Frequently though merchants will raise their prices at a whim without the appropriate amount of research, and without employing a pricing strategy. This often leads to a loss of customers and a decrease in sales.

 

 

 

 

Giffen good  quotes

 

The second was a more distant memory of my economics studies and the concept of a Giffen good. Quoting from Investopedia:

 

A Giffen good is a good for which demand increases as the price increases and falls when the price decreases. It has an upward-sloping demand curve, which is contrary to the fundamental law of demand which states that quantity demanded for a product falls as the price increases, resulting in a downward slope for the demand curve.
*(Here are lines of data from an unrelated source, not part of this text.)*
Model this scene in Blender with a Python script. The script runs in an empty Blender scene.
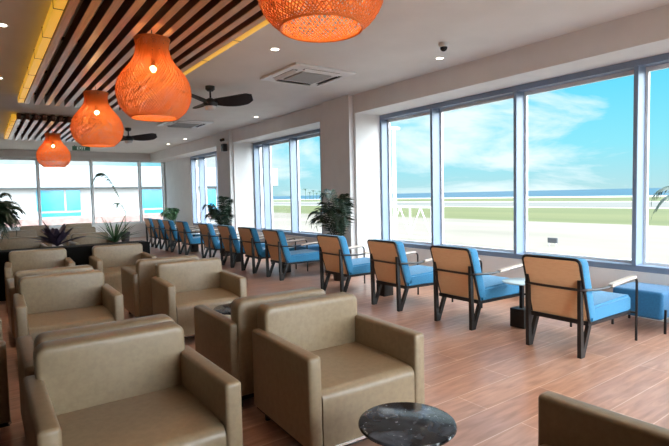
import bpy, bmesh, math, random
from mathutils import Vector, Matrix
random.seed(7)
PI = math.pi
S = bpy.context.scene
COL = S.collection

# ------------------------------------------------------------------ materials
def mat(name, col=(.5,.5,.5), rough=.5, metal=0., spec=.5, emit=None, estr=1., sheen=0.):
    m = bpy.data.materials.new(name); m.use_nodes = True
    b = m.node_tree.nodes['Principled BSDF']
    b.inputs['Base Color'].default_value = (*col, 1)
    b.inputs['Roughness'].default_value = rough
    b.inputs['Metallic'].default_value = metal
    b.inputs['Specular IOR Level'].default_value = spec
    if sheen: b.inputs['Sheen Weight'].default_value = sheen
    if emit:
        b.inputs['Emission Color'].default_value = (*emit, 1)
        b.inputs['Emission Strength'].default_value = estr
    return m
def nodes(m): return m.node_tree.nodes, m.node_tree.links, m.node_tree.nodes['Principled BSDF']
def noise_var(m, c1, c2, scale=8, detail=4, bump=0., bscale=None, stretch=(1,1,1), lo=.35, hi=.65):
    N, L, b = nodes(m)
    tc = N.new('ShaderNodeTexCoord'); mp = N.new('ShaderNodeMapping'); mp.inputs['Scale'].default_value = stretch
    nt = N.new('ShaderNodeTexNoise'); nt.inputs['Scale'].default_value = scale; nt.inputs['Detail'].default_value = detail
    cr = N.new('ShaderNodeValToRGB')
    cr.color_ramp.elements[0].color = (*c1, 1); cr.color_ramp.elements[1].color = (*c2, 1)
    cr.color_ramp.elements[0].position = lo; cr.color_ramp.elements[1].position = hi
    L.new(tc.outputs['Object'], mp.inputs['Vector']); L.new(mp.outputs[0], nt.inputs['Vector'])
    L.new(nt.outputs['Fac'], cr.inputs[0]); L.new(cr.outputs[0], b.inputs['Base Color'])
    if bump:
        n2 = N.new('ShaderNodeTexNoise'); n2.inputs['Scale'].default_value = bscale or scale*6
        L.new(mp.outputs[0], n2.inputs['Vector'])
        bp = N.new('ShaderNodeBump'); bp.inputs['Strength'].default_value = bump; bp.inputs['Distance'].default_value = .002
        L.new(n2.outputs['Fac'], bp.inputs['Height']); L.new(bp.outputs[0], b.inputs['Normal'])
    return m

M = {}
M['plaster'] = noise_var(mat('plaster', rough=.75), (.74,.72,.71), (.78,.76,.745), 3, bump=.05, bscale=60)
M['ceiling'] = noise_var(mat('ceiling_paint', rough=.8), (.78,.76,.73), (.82,.80,.77), 2)
M['unseen_dark'] = mat('dark_unseen_wall', (.035,.025,.02), .5)
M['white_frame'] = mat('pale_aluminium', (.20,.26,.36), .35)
M['white_gloss'] = mat('white_gloss', (.8,.8,.8), .35)
M['white_fan'] = mat('opal_plastic', (.8,.8,.82), .3)
M['black_metal'] = mat('black_metal', (.008,.008,.01), .35)
M['black_wood'] = mat('black_wood', (.008,.007,.007), .4)
M['black_fan'] = mat('black_fan', (.012,.013,.018), .4)
M['chrome'] = mat('brushed_steel', (.7,.7,.72), .22, 1.)
M['leather'] = noise_var(mat('taupe_leather', rough=.38, spec=.6), (.225,.160,.094), (.262,.19,.113), 30, bump=.25, bscale=260)
M['blue_fabric'] = noise_var(mat('blue_fabric', rough=.7, sheen=.2), (.008,.16,.33), (.012,.20,.39), 60, bump=.5, bscale=500)
M['navy_fabric'] = noise_var(mat('deep_blue_fabric', rough=.7, sheen=.2), (.003,.10,.24), (.006,.13,.28), 60, bump=.5, bscale=500)
M['panel'] = noise_var(mat('tan_back_panel', rough=.55), (.82,.50,.28), (.86,.55,.31), 14, stretch=(1,1,6))
M['armpad'] = mat('pale_arm_pad', (.62,.52,.44), .45)
M['slat'] = noise_var(mat('slat_timber_lit_face', rough=.33), (.58,.29,.10), (.70,.39,.14), 5, stretch=(14,.6,14))
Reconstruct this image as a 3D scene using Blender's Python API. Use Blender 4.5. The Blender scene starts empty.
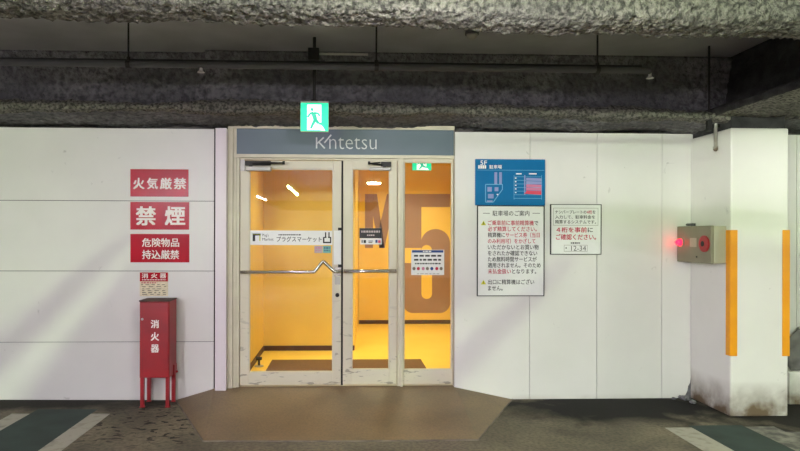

A Giffen good is typically an inferior product that does not have easily available substitutes, as a result of which the income effect dominates the substitution effect. Giffen goods are quite rare, to the extent that there is some debate about their actual existence.”

 

The most commonly cited example of a Giffen good is that of the Irish potato famine in the 19th century. During the famine, as the price of potatoes rose, impoverished consumers had little money left for more nutritious but expensive food items like meat (the income effect). So even though they would have preferred to buy more meat and fewer potatoes (the substitution effect), the lack of money led them to buy more potatoes and less meat.”

 

 

 

Can we actually sell more if we increase product pricing?

 

For real practical purposes in developed nations in 2017, the concept of a Giffen Good may not be that appropriate – however, there is the potential for similar results if instead of substitution effects we look at the concepts of luxury pricing strategy and market positioning and also the more psychological aspects of pricing. See our blog on pricing strategies and tactics.

 

It is certainly possible that sales can be boosted by increasing prices – to signal perceived scarcity or luxury status (see our blog on psychological pricing). This may be the case when people think an item may be inferior due to a seemingly very low price. For example, the luxury goods companies spend lots of time understanding how they are perceived in the market and then tailoring their pricing and marketing to reflect and influence that metric.  We all understand that luxury items can be purchased to signal status; wealth or a similar perception. In this case, a higher price can represent a customer value in itself.

 

Research your Pricing Strategy on Product pricing

 

We would be really interested in hearing if you have any real-world examples of increased product pricing leading to increased sales? Of course, it is not possible in every product pricing scenario – but when you really dig into customer value through a value discovery process and look at pricing structure, it is likely to be at least possible in more situations than we expect. For a humorous example of this – see the classic British comedy show Harry Enfield in “I saw you coming“.

 

The most important part of your pricing strategy is your research because this is the main way you will know if it is time to raise your prices.

 

The first thing you should be researching is your costs. You need to know the prices of your materials, production, shipping, packaging, etc. So that if the price of one part of your production process rises, you will know about it. Prepare to respond.

 

The second thing you need to stay on top of is your profit margin and your sales levels for specific products.

 

A product that is selling well might be a good candidate for a price raise. So that you can increase your profits on it. Another product to keep your eye on would be your new products. If, for example, you started selling a new product at a lower price so that it could gain traction. You’d have to know when it has actually caught on; in order to know when you want to raise the price.

 

Implications

 

Raising prices need not be a pain for you and the customers. Proper research and planning can ease the shock of the price raise.

 

A great way of getting away with a price raise is by increasing the perceived value of your products. The greater the “value”, the higher is the price.

 

If you sell related products, you can put together product bundles that will offer added value to your customers. For example, if you sell computers you could create a bundle that contains a computer, a mouse, and a keyboard.

 

Conclusions

 

Be honest when raising your price. Simply announce that you are raising the price citing the reasons for the increase.

 

If you want to lessen the blow of a price raise, you might want to consider raising your prices gradually. It won’t be a shock caused by a larger change.

 

When the time comes for raising prices, make sure that you think about the different methods available to you. Consider which option will fit best with your store, and which methods have worked for you in the past.